- [Task to carry out] What follows is a listing; restate every line of it word for word.

* * * * *

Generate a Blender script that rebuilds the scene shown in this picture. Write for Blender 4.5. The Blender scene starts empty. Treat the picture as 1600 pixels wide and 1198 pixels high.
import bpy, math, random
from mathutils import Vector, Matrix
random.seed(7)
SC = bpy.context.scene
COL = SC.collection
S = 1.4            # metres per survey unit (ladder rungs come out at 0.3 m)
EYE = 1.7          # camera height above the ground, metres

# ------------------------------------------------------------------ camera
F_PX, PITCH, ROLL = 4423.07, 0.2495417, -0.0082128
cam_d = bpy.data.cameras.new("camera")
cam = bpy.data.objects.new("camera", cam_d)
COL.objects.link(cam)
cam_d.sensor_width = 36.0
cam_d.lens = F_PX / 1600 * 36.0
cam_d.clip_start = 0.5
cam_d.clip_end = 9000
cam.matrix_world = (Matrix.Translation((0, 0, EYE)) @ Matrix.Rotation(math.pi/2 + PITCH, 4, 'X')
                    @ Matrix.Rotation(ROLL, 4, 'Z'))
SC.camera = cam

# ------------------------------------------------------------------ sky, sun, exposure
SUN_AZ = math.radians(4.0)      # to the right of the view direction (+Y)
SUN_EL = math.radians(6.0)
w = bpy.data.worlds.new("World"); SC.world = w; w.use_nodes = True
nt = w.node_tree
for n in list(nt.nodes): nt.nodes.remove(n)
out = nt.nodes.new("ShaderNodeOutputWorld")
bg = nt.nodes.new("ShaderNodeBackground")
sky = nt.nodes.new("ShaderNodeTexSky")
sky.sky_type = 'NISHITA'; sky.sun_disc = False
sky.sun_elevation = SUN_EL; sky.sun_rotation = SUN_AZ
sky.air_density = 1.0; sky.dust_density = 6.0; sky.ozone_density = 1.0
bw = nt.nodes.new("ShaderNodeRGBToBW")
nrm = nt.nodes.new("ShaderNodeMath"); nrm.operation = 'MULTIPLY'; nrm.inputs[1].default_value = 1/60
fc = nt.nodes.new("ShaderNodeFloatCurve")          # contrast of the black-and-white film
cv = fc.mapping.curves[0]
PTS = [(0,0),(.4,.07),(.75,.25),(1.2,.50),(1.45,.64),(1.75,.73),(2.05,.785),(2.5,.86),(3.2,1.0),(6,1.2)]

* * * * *

- [Result for this task]
Generate a Blender script that rebuilds the scene shown in this picture. Write for Blender 4.5. The Blender scene starts empty. Treat the picture as 1600 pixels wide and 1198 pixels high.
import bpy, math, random
from mathutils import Vector, Matrix
random.seed(7)
SC = bpy.context.scene
COL = SC.collection
S = 1.4            # metres per survey unit (ladder rungs come out at 0.3 m)
EYE = 1.7          # camera height above the ground, metres

# ------------------------------------------------------------------ camera
F_PX, PITCH, ROLL = 4423.07, 0.2495417, -0.0082128
cam_d = bpy.data.cameras.new("camera")
cam = bpy.data.objects.new("camera", cam_d)
COL.objects.link(cam)
cam_d.sensor_width = 36.0
cam_d.lens = F_PX / 1600 * 36.0
cam_d.clip_start = 0.5
cam_d.clip_end = 9000
cam.matrix_world = (Matrix.Translation((0, 0, EYE)) @ Matrix.Rotation(math.pi/2 + PITCH, 4, 'X')
                    @ Matrix.Rotation(ROLL, 4, 'Z'))
SC.camera = cam

# ------------------------------------------------------------------ sky, sun, exposure
SUN_AZ = math.radians(4.0)      # to the right of the view direction (+Y)
SUN_EL = math.radians(6.0)
w = bpy.data.worlds.new("World"); SC.world = w; w.use_nodes = True
nt = w.node_tree
for n in list(nt.nodes): nt.nodes.remove(n)
out = nt.nodes.new("ShaderNodeOutputWorld")
bg = nt.nodes.new("ShaderNodeBackground")
sky = nt.nodes.new("ShaderNodeTexSky")
sky.sky_type = 'NISHITA'; sky.sun_disc = False
sky.sun_elevation = SUN_EL; sky.sun_rotation = SUN_AZ
sky.air_density = 1.0; sky.dust_density = 6.0; sky.ozone_density = 1.0
bw = nt.nodes.new("ShaderNodeRGBToBW")
nrm = nt.nodes.new("ShaderNodeMath"); nrm.operation = 'MULTIPLY'; nrm.inputs[1].default_value = 1/60
fc = nt.nodes.new("ShaderNodeFloatCurve")          # contrast of the black-and-white film
cv = fc.mapping.curves[0]
PTS = [(0,0),(.4,.07),(.75,.25),(1.2,.50),(1.45,.64),(1.75,.73),(2.05,.785),(2.5,.86),(3.2,1.0),(6,1.2)]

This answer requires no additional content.